You might think that if a gallon of milk cost $4 US in 2012 in the U.S. and $4 Canadian in 2012 in Canada would still be the same at least for the Canadian after the U.S. became hyperinflated. Apparently not. Based on my reading of the history, it sounds like for a U.S. resident, the cost of the gallon of milk might rise to $100 a gallon in U.S. dollars but drop to $1 if the buyer had Canadian dollars. Why would the price of milk go down within the U.S. for a Canadian using Canadian dollars? I guess because Canadian dollars were usable money and in a land that has no money, foreign money that is not hyperinflated is extremely rare and valuable.

In the land of the blind, the one-eyed man is king. In the land without a stable currency, the stable currency of another country is extremely valuable, far beyond what it would buy in its own non-hyperinflated country. Anna’s family referred to foreign currency as “gold” not intending any precise meaning, only that it was the supreme thing of value to get hold of. It would hardly be an exaggeation to say that in hyperinflated Vienna, a middle- or even lower-class foreigner with currency from his own country practically had rose petals and red carpets rolled out in front of them as they walked. (See page 243 of Anna’s diary.)
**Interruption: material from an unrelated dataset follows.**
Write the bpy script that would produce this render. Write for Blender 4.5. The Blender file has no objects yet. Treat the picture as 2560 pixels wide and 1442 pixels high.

That is why I am moving so much money into foreign currencies. I am not planning on taking advantage of extremely low prices in the U.S. More likely, when we get hyperinflation, we will just leave and spend our foreign currency in the foreign country that printed it where it gives us no advantage, just the normal ability to eat fresh food and stay warm.

And who were the poorest of the poor, the most miserable people in Austria? Pensioners, especially former civil servants whose only “skill” was to push paper. And which locals were best off? Farmers and others in the food and other necessities businesses.